Why Bother Sanding?

sandpaperMost people hate sanding. Power sanders are noisy. They blow dust everywhere. Hand sanding is tiresome. It’s slow. So do-it-yourselfers search for alternatives (and the main alternative these days appears to be chalk paint…).

I don’t use a power sander for the two reasons above.  I sand by hand.  I sand to help remove old finishes, to smooth out blemishes, to smooth out repairs, and to remove the little touch of roughness between all coats of paint and all coats of varathane.  My finished product is smooth and gleaming. I don’t think sanding takes a huge amount of time unless you’re in a huge hurry.  And I am not.

Surface Preparation

A combination of paint stripper and coarse sanding removes old finishes – paint, varnish, general grime.  Sometimes it takes a bit of elbow grease to get everything cleaned off, but it means I start the renewing process with a clean slate, plus the surface is roughened for better adhesion of new finishes.  Sanding may even expose a defect that wasn’t obvious before.  I also use it to take the sharpness off edges, rounding them out a wee bit to make them smooth and less scratchy.


Sanding may be all that’s necessary to remove flaws or little nicks in wood.  It assists in preventing sap or stain bleed-through (though it can’t do it alone), and it smooths out modifications when applying wood filler – as this filler step moves along, I move from coarse to fine sandpaper, matching the surface to undamaged areas.

Priming and Painting

When primer or paint is applied over raw wood, and to a lesser degree over surfaces just painted, it raises fibres sheared by previous sanding now standing randomly on end (this is known as “raising the grain”).  Smoothness is restored by removing these bits.

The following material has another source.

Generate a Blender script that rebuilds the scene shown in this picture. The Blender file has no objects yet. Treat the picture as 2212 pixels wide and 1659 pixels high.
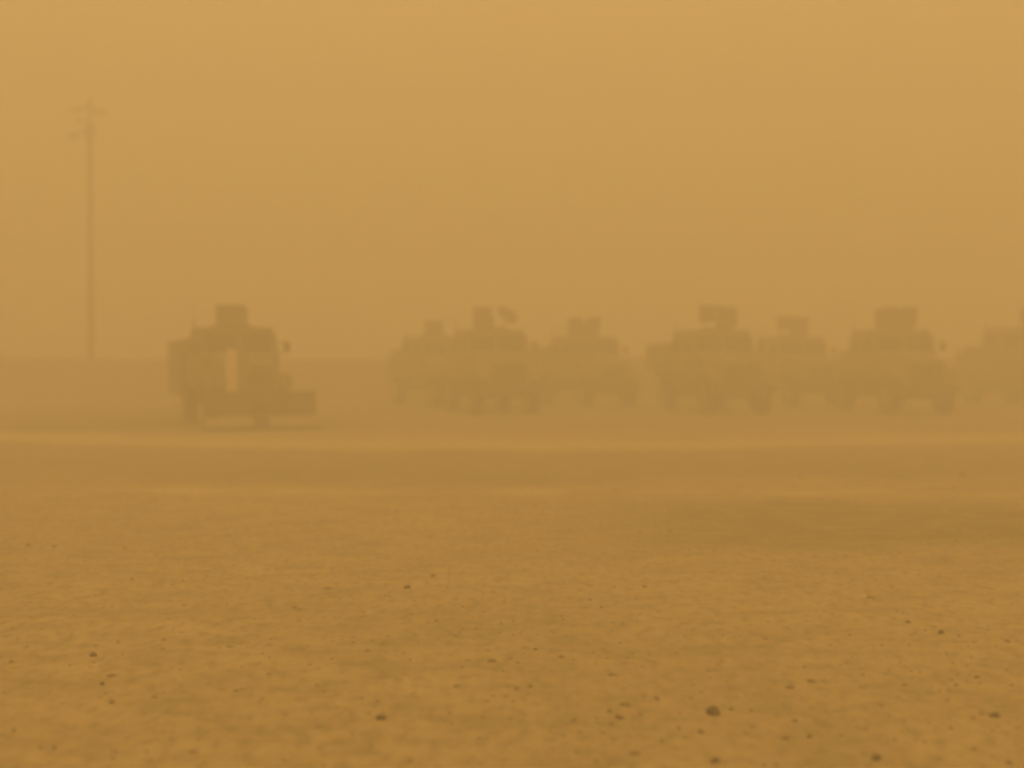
import bpy, bmesh, math, random
from mathutils import Vector, Matrix, noise

S = bpy.context.scene
COL = S.collection
R = math.radians

# ------------------------------------------------------------------ camera
EYE = 2.1
FPX = 3072.0                 # focal length in pixels of a 2212 px wide picture
HORIZON = 768.0              # picture row of the horizon in that picture
PITCH = math.atan((829.5 - HORIZON) / FPX)
cam_data = bpy.data.cameras.new("camera")
cam = bpy.data.objects.new("camera", cam_data)
COL.objects.link(cam)
cam.location = (0, 0, EYE)
cam.rotation_euler = (R(90) - PITCH, 0, 0)
cam_data.sensor_width = 36
cam_data.lens = FPX / 2212 * 36
cam_data.clip_start = 0.1
cam_data.clip_end = 3000
cam_data.dof.use_dof = True
cam_data.dof.focus_distance = 12.0
cam_data.dof.aperture_fstop = 0.62
S.camera = cam

# ------------------------------------------------------------------ world and sun
SKY_EVEN = 0.97
SKY_DUST = (6.35, 4.09, 1.56, 1)# before the strength of 0.15 below
SUN_EL, SUN_AZ = R(10), R(1.5)# the sun stands ahead of the camera, veiled by dust
w = bpy.data.worlds.new("World")
S.world = w
w.use_nodes = True
nt = w.node_tree
for n in list(nt.nodes):
    nt.nodes.remove(n)
sky = nt.nodes.new("ShaderNodeTexSky")
sky.sky_type = 'NISHITA'
sky.sun_disc = False
sky.sun_elevation = SUN_EL
sky.sun_rotation = SUN_AZ
sky.air_density = 1.0
sky.dust_density = 10.0
sky.ozone_density = 0.0
tint = nt.nodes.new("ShaderNodeMix")
tint.data_type = 'RGBA'
tint.blend_type = 'MULTIPLY'
tint.inputs[0].default_value = 1.0
tint.inputs[7].default_value = (1.0, 0.70, 0.34, 1)
bg = nt.nodes.new("ShaderNodeBackground")
bg.inputs[1].default_value = 0.15
wo = nt.nodes.new("ShaderNodeOutputWorld")
nt.links.new(sky.outputs[0], tint.inputs[6])
# the thick dust overhead evens the sky out
even = nt.nodes.new("ShaderNodeMix")
even.data_type = 'RGBA'
even.inputs[0].default_value = SKY_EVEN
even.inputs[7].default_value = SKY_DUST
nt.links.new(tint.outputs[2], even.inputs[6])
nt.links.new(even.outputs[2], bg.inputs[0])
nt.links.new(bg.outputs[0], wo.inputs[0])

sd = bpy.data.lights.new("sun", 'SUN')
sd.energy = 0.6
sd.angle = R(25)
sd.color = (1.0, 0.66, 0.3)
sun = bpy.data.objects.new("sun", sd)
COL.objects.link(sun)
d = Vector((math.sin(SUN_AZ) * math.cos(SUN_EL), math.cos(SUN_AZ) * math.cos(SUN_EL), math.sin(SUN_EL)))
sun.rotation_euler = d.to_track_quat('Z', 'Y').to_euler()
sun.location = d * 500

S.view_settings.view_transform = 'Standard'
S.view_settings.look = 'None'
S.view_settings.gamma = 1.0
S.view_settings.exposure = 0.11
S.cycles.max_bounces = 14
S.cycles.volume_bounces = 10
S.cycles.diffuse_bounces = 3
S.cycles.use_denoising = True
S.cycles.filter_width = 2.8

HAZE_DENSITY = 0.029
HAZE_COLOR = (0.985, 0.962, 0.905, 1)
HAZE_G = 0.2


# ------------------------------------------------------------------ helpers
def gp(px, py):
    """ground point seen at picture position px, py of the 2212 px wide picture"""
    y = EYE * FPX / (py - HORIZON)
    return Vector(((px - 1106) / FPX * y, y, 0))


def tag(o, label=None, cat=None, group=None, kind=None):
    if label: o['label'] = label
    if cat: o['category'] = cat
    if group: o['group'] = group
    if kind: o['kind'] = kind
    return o


def empty(name, loc, rz=0):
    o = bpy.data.objects.new(name, None)
    COL.objects.link(o)
    o.location = loc
    o.rotation_euler = (0, 0, rz)
    o.empty_display_size = 0.3
    return o


class MB:
    """collects shapes and links them as one mesh object"""
    def __init__(self):
        self.bm = bmesh.new()

    def prism(self, pts_a, pts_b):
        va = [self.bm.verts.new(p) for p in pts_a]
        vb = [self.bm.verts.new(p) for p in pts_b]
        n = len(va)
        self.bm.faces.new(va[::-1])
        self.bm.faces.new(vb)
        for i in range(n):
            j = (i + 1) % n
            self.bm.faces.new((va[i], va[j], vb[j], vb[i]))
        return self

    def box(self, x0, x1, y0, y1, z0, z1, top=None, mat=None):
        """a box; top = (dx0, dx1, dy0, dy1) moves the edges of its top face inwards"""
        t = top or (0, 0, 0, 0)
        a = [(x0, y0, z0), (x1, y0, z0), (x1, y1, z0), (x0, y1, z0)]
        b = [(x0 + t[0], y0 + t[2], z1), (x1 - t[1], y0 + t[2], z1), (x1 - t[1], y1 - t[3], z1), (x0 + t[0], y1 - t[3], z1)]
        if mat is not None:
            a = [mat @ Vector(p) for p in a]
            b = [mat @ Vector(p) for p in b]
        return self.prism(a, b)

    def side(self, prof, x0, x1):
        """a (y, z) profile stretched from x0 to x1"""
        return self.prism([(x0, y, z) for y, z in prof], [(x1, y, z) for y, z in prof])

    def tube(self, p, q, r0, r1=None, n=12):
        r1 = r0 if r1 is None else r1
        p, q = Vector(p), Vector(q)
        ax = (q - p).normalized()
        u = ax.orthogonal().normalized()
        v = ax.cross(u)
        c = [(math.cos(2 * math.pi * i / n), math.sin(2 * math.pi * i / n)) for i in range(n)]
        return self.prism([p + (u * a + v * b) * r0 for a, b in c], [q + (u * a + v * b) * r1 for a, b in c])

    def lathe_x(self, prof, n=36, c=(0, 0, 0)):
        """(x, radius) profile turned round the x axis"""
        rings = []
        for x, r in prof:
            rings.append([self.bm.verts.new((c[0] + x, c[1] + r * math.cos(2 * math.pi * i / n), c[2] + r * math.sin(2 * math.pi * i / n))) for i in range(n)])
        for a, b in zip(rings, rings[1:]):
            for i in range(n):
                j = (i + 1) % n
                self.bm.faces.new((a[i], a[j], b[j], b[i]))
        self.bm.faces.new(rings[0][::-1])
        self.bm.faces.new(rings[-1])
        return self

    def build(self, name, mat, parent=None, bevel=0.0, smooth=False):
        bmesh.ops.recalc_face_normals(self.bm, faces=self.bm.faces)
        me = bpy.data.meshes.new(name)
        self.bm.to_mesh(me)
        self.bm.free()
        me.materials.append(mat)
        if smooth:
            for p in me.polygons:
                p.use_smooth = True
        o = bpy.data.objects.new(name, me)
        COL.objects.link(o)
        if parent is not None:
            o.parent = parent
        if bevel > 0:
            m = o.modifiers.new("bevel", 'BEVEL')
            m.width = bevel
            m.segments = 2
            m.limit_method = 'ANGLE'
        return o


# ------------------------------------------------------------------ materials
def paint(name, col, dust=(0.33, 0.24, 0.14), amount=0.45, rough=0.75, metal=0.0, scale=2.2):
    m = bpy.data.materials.new(name)
    m.use_nodes = True
    t = m.node_tree
    b = t.nodes["Principled BSDF"]
    tc = t.nodes.new("ShaderNodeTexCoord")
    n1 = t.nodes.new("ShaderNodeTexNoise")
    n1.inputs["Scale"].default_value = scale
    n1.inputs["Detail"].default_value = 8
    n1.inputs["Roughness"].default_value = 0.65
    rmp = t.nodes.new("ShaderNodeMapRange")
    rmp.inputs[1].default_value = 0.35
    rmp.inputs[2].default_value = 0.7
    rmp.inputs[3].default_value = amount * 0.4
    rmp.inputs[4].default_value = min(1, amount * 1.5)
    mx = t.nodes.new("ShaderNodeMix")
    mx.data_type = 'RGBA'
    mx.inputs[6].default_value = (*col, 1)
    mx.inputs[7].default_value = (*dust, 1)
    bp = t.nodes.new("ShaderNodeBump")
    bp.inputs["Strength"].default_value = 0.25
    bp.inputs["Distance"].default_value = 0.01
    t.links.new(tc.outputs["Object"], n1.inputs["Vector"])
    t.links.new(n1.outputs["Fac"], rmp.inputs[0])
    t.links.new(rmp.outputs[0], mx.inputs[0])
    t.links.new(mx.outputs[2], b.inputs["Base Color"])
    t.links.new(n1.outputs["Fac"], bp.inputs["Height"])
    t.links.new(bp.outputs[0], b.inputs["Normal"])
    b.inputs["Roughness"].default_value = rough
    b.inputs["Metallic"].default_value = metal
    return m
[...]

Light sanding after each coat removes flecks transferred to the surface by brush or paint. It can correct small mistakes like drips or brush strokes, though it depends upon the depth of the error. It’s even useful between coats of varathane to remove specks and smooth the surface more.

A Final Note of Caution

ALL SANDING LEAVES A FINE, SOMETIMES UNNOTICEABLE, LAYER OF DUST. Therefore, every time it’s completed, the surface should be vacuumed and lightly wiped with a damp or tack (wax impregnated) cloth.

If you take the time to do all of this, the end result will dramatically improve.  It is SO worth the effort.